Fair enough, it might be somewhat far fetched to account for porting to 16-bit systems, but can go the other way as well, where a type is suddenly larger than expected. Take things like random number generators, noise maps and/or hashing algorithms where you do multiplications and/or bit shifts that usually overflow but all of a suddenly don't.
Also, it can be easy to make stupid mistakes. This is back to the sudden 16-bit issue, but you get the idea (yes, really shitty code, I know):
#define MAP_WIDTH 256
#define MAP_HEIGHT 256
#define MAP_COORD(x,y) ((y)*(MAP_WIDTH)+(x))
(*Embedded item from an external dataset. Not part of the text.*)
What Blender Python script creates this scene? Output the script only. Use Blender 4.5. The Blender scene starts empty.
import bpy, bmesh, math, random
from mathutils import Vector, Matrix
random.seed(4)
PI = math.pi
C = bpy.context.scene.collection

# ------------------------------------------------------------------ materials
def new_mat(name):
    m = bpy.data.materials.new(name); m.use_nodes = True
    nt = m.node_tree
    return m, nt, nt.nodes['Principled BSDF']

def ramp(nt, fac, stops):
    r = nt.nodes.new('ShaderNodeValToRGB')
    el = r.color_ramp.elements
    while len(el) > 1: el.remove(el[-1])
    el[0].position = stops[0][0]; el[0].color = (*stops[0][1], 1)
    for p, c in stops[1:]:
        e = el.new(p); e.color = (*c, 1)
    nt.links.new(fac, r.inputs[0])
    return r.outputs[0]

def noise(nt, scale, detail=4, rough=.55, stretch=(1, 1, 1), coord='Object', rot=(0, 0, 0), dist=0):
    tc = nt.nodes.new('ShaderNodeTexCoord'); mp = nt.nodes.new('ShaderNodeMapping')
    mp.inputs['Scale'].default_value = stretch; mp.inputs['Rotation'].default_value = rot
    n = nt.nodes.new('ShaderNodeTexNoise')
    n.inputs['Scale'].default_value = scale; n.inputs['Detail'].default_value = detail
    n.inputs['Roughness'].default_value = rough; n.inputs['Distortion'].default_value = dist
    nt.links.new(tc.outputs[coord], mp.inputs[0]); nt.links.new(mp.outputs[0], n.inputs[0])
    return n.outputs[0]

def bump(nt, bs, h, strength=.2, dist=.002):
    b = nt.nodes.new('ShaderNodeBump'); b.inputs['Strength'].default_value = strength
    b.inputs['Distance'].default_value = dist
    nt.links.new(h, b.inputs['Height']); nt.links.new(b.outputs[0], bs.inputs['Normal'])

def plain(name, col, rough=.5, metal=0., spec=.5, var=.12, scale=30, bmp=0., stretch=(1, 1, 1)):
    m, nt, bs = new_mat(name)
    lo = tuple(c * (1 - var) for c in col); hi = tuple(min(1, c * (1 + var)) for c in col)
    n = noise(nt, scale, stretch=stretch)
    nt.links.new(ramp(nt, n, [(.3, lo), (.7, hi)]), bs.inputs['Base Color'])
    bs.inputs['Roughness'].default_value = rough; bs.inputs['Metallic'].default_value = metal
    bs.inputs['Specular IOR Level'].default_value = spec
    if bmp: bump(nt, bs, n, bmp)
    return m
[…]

tile_t g_map[MAP_WIDTH*MAP_HEIGHT];
// somewhere..
static_assert(MAP_HEIGHT <= INT_MAX && MAP_WIDTH <= INT_MAX, "Map dimensions too big!");
for(int y = 0; y < MAP_HEIGHT; y++)
{
for(int x = 0; x < MAP_WIDTH; x++)
{
render_or_whatever(x, y, g_map[MAP_COORD(x,y)]); // int math that breaks for 16 bit ints but works fine for 32 bits
}
}
Actually, we've started to see a trend where some game companies ship physical objects that interact with a PC or phone game in some way, ie by placing some figure on a specific surface to access a character in the game. Those physical objects may have some microcontroller in them, likely 8 or 16 bit, where you could want to share some small subset of your code between that firmare and your PC application/game. It's not super common right now, but with VR and AR we might very well see an increase in these types of things where it may very well matter.